One thing nobody's listing mentions: the hallways are quiet. This is a low-rise property that doesn't pack rooms in like sardines, and on a weeknight especially, you might forget other guests exist. Weekends during Princeton events get busier, obviously, but even then, the suite layout provides a buffer — the living area sits between you and the hallway, so the bed is set back from any corridor noise. It's a small structural detail that makes a real difference at 11 p.m.

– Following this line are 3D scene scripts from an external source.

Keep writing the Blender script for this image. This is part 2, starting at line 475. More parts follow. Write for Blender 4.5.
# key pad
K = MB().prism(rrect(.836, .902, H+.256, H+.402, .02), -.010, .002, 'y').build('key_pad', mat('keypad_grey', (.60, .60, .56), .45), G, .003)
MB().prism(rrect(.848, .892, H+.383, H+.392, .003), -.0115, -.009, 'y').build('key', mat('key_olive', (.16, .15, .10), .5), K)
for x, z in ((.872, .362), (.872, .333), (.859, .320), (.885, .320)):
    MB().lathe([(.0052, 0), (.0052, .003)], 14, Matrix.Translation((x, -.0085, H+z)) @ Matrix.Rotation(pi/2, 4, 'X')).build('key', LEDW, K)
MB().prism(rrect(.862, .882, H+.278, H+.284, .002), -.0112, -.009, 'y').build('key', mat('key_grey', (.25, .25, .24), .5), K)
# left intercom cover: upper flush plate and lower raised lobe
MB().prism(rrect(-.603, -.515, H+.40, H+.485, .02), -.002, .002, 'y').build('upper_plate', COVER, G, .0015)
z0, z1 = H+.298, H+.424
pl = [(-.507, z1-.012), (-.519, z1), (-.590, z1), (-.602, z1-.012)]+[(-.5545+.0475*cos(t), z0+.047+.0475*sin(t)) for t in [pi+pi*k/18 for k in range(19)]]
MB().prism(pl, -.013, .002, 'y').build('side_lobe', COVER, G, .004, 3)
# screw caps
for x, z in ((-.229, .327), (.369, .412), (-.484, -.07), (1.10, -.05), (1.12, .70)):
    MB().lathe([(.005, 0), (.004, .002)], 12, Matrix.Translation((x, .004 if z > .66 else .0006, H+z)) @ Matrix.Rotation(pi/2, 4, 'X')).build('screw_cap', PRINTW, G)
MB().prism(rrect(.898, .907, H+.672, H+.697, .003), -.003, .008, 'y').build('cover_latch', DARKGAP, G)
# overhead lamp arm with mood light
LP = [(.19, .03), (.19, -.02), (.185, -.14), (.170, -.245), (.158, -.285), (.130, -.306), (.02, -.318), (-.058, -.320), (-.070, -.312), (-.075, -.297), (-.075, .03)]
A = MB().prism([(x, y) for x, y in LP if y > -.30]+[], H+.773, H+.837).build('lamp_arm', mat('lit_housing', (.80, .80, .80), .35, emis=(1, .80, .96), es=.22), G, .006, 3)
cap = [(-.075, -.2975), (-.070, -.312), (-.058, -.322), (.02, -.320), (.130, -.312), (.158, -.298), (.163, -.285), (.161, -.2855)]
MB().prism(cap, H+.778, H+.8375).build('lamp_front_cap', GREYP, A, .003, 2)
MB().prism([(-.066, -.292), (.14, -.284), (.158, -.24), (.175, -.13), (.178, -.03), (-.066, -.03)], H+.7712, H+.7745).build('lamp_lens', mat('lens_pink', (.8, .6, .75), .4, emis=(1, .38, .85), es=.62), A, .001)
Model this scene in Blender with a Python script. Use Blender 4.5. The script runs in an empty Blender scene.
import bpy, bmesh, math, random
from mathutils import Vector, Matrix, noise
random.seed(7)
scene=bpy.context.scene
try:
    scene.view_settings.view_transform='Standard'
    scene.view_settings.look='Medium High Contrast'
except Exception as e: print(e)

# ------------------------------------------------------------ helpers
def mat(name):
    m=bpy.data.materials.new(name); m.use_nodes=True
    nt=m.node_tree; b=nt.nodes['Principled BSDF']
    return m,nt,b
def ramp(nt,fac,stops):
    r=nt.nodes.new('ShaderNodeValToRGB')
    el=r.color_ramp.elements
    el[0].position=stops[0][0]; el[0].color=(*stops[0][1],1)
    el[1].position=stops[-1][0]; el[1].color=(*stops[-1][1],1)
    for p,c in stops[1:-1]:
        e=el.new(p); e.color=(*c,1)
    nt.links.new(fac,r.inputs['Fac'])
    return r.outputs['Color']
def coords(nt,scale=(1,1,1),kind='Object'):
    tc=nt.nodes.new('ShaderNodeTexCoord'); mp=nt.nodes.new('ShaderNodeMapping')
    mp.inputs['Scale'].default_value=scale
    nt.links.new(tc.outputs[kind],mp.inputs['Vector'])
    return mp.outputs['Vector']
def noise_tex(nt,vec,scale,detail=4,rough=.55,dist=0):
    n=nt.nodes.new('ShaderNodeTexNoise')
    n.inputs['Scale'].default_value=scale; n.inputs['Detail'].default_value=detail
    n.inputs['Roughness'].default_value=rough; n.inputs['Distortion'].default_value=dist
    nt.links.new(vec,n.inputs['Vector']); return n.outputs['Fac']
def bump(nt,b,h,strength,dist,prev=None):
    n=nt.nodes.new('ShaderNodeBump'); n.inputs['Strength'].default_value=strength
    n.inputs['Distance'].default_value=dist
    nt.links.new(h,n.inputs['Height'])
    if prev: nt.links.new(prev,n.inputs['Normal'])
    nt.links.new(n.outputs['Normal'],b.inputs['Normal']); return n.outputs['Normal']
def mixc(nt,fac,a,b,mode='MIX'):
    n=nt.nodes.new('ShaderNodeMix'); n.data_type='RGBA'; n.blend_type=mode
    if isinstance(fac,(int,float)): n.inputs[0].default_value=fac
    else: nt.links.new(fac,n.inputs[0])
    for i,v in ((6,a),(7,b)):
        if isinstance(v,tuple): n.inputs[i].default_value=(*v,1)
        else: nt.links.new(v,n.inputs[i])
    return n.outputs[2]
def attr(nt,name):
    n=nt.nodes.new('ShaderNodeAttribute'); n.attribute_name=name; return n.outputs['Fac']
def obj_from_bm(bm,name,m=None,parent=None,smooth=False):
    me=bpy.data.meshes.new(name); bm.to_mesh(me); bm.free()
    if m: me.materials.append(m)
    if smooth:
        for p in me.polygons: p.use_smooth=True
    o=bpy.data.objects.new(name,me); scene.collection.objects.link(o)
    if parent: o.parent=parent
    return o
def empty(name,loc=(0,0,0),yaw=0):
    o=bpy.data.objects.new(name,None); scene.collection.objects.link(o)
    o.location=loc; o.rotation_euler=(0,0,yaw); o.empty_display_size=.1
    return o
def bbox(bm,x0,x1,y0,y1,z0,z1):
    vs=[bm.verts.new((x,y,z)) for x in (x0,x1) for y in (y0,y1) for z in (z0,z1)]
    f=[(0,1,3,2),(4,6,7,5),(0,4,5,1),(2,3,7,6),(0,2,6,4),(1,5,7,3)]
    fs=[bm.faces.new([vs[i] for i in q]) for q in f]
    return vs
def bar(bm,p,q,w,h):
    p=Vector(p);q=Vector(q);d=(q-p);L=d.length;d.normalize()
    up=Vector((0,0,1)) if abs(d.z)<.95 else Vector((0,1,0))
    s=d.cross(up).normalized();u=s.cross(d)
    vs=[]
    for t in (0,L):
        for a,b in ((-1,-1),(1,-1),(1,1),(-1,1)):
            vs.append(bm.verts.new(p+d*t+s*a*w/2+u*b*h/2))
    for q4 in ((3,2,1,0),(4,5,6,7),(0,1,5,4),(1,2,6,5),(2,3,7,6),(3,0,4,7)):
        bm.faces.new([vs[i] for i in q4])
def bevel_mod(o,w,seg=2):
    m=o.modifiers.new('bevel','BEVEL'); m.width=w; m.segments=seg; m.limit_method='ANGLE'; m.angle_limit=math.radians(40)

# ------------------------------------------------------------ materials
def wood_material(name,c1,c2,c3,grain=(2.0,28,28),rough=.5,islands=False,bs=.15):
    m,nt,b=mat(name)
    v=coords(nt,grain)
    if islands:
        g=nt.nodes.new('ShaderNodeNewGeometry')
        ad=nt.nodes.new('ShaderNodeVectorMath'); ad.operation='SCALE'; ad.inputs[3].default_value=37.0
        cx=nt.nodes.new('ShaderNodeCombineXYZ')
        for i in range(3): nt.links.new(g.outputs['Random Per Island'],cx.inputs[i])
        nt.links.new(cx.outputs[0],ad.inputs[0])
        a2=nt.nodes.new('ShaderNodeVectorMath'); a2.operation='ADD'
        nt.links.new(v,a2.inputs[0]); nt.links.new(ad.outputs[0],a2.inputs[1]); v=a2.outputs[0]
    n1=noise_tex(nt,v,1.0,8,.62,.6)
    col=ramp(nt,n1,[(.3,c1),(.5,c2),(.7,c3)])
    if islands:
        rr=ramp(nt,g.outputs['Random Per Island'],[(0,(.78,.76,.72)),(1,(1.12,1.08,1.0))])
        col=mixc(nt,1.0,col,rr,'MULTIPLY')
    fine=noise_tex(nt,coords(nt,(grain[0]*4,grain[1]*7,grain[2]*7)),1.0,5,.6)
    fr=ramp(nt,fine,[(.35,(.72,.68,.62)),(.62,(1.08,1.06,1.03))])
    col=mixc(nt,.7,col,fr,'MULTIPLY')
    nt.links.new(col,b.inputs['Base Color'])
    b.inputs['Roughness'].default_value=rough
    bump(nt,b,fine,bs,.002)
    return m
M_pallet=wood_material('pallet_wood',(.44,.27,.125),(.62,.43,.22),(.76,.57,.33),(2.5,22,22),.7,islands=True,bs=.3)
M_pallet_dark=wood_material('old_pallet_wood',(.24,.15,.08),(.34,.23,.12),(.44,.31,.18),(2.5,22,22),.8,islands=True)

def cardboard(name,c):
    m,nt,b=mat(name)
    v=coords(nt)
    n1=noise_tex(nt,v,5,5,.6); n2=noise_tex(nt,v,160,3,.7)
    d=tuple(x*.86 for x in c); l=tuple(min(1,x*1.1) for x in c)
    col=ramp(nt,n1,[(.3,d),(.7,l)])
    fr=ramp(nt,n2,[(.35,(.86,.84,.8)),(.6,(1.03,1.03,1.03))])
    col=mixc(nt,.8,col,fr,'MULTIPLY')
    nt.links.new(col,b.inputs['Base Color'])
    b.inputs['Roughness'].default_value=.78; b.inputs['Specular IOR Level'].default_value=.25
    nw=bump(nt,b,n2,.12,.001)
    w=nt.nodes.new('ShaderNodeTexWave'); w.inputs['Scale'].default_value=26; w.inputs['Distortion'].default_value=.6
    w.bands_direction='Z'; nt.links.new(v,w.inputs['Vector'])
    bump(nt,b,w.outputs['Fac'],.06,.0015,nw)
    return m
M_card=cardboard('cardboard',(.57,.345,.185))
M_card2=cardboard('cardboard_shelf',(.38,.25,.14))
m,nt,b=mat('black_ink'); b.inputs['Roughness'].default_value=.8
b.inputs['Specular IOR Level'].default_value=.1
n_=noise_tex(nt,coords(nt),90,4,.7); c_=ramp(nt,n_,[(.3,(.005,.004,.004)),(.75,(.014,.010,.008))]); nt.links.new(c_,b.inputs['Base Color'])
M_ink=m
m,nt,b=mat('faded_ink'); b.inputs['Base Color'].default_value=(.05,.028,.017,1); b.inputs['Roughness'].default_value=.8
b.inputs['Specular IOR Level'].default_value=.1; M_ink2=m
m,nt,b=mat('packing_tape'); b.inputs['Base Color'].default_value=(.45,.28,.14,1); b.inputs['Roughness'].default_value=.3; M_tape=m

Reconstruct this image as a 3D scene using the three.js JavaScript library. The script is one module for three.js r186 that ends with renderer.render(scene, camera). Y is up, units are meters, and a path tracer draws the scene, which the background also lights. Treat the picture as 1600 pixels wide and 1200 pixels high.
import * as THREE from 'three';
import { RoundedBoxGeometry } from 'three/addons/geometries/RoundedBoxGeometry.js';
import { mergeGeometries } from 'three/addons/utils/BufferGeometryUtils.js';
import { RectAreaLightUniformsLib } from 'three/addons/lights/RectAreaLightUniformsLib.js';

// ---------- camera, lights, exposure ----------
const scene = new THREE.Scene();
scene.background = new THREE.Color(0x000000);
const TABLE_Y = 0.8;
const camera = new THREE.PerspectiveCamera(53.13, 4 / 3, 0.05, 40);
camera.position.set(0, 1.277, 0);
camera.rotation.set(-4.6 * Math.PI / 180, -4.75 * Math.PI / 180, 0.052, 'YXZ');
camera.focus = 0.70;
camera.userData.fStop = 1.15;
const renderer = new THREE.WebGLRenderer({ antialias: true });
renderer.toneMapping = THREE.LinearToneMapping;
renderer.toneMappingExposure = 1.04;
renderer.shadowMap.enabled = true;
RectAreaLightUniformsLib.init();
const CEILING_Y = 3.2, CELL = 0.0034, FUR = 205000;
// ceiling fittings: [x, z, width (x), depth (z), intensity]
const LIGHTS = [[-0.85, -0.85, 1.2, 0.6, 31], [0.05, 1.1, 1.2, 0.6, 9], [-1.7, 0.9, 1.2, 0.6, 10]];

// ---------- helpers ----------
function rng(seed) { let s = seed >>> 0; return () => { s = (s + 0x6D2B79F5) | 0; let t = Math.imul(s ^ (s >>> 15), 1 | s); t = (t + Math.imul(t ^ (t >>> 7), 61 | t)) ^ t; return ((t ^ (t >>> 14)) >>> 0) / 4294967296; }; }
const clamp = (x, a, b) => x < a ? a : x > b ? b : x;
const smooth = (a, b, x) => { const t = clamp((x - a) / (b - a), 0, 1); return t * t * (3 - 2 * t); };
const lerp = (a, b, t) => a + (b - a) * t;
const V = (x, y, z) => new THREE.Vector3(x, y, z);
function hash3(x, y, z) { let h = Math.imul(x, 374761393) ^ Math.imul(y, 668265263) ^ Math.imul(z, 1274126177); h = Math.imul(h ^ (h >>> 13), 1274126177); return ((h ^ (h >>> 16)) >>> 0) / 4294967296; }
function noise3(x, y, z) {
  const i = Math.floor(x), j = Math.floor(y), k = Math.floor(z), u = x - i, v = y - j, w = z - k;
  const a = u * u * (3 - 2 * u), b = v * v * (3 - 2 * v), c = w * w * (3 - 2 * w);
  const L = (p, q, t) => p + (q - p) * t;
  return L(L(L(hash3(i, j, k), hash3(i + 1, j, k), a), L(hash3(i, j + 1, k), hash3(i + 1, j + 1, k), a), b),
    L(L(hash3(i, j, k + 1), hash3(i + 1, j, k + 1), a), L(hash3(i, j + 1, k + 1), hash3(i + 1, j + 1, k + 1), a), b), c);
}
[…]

The honest warning: the parking lot can fill up during peak Princeton weekends, and there's no valet or garage — it's surface-level only. If you're arriving late on a Friday during reunions or graduation, you might be parking farther from the entrance than you'd like. Not a dealbreaker, but worth knowing so you don't show up at 10 p.m. with three bags and a grudge.

The plan

Book directly through Marriott for Bonvoy points, and book early if your visit falls anywhere near a Princeton event — this place fills up fast because locals already know about it. Request a room on the second floor away from the elevator if you're a light sleeper. Use the pullout if you're traveling with a second person; it's legitimately comfortable enough for multiple nights. Eat the free breakfast, grab Wawa coffee on your way to campus, and don't bother looking for walkable dinner — just drive five minutes to Route 31 and pick your spot. Skip the vending machines; the mini-fridge and a quick grocery stop will serve you better.

Rates hover around $140 to $190 a night depending on the season, but during peak Princeton weekends — graduation, reunions, homecoming — expect prices to climb toward $250. Even at the high end, you're paying significantly less than anything in downtown Princeton, and you're getting a suite instead of a standard room.

The bottom line: Book the king suite, eat the free breakfast, drive fifteen minutes to Princeton, and spend the money you saved on an actual nice dinner in town instead of overpaying to sleep closer to campus.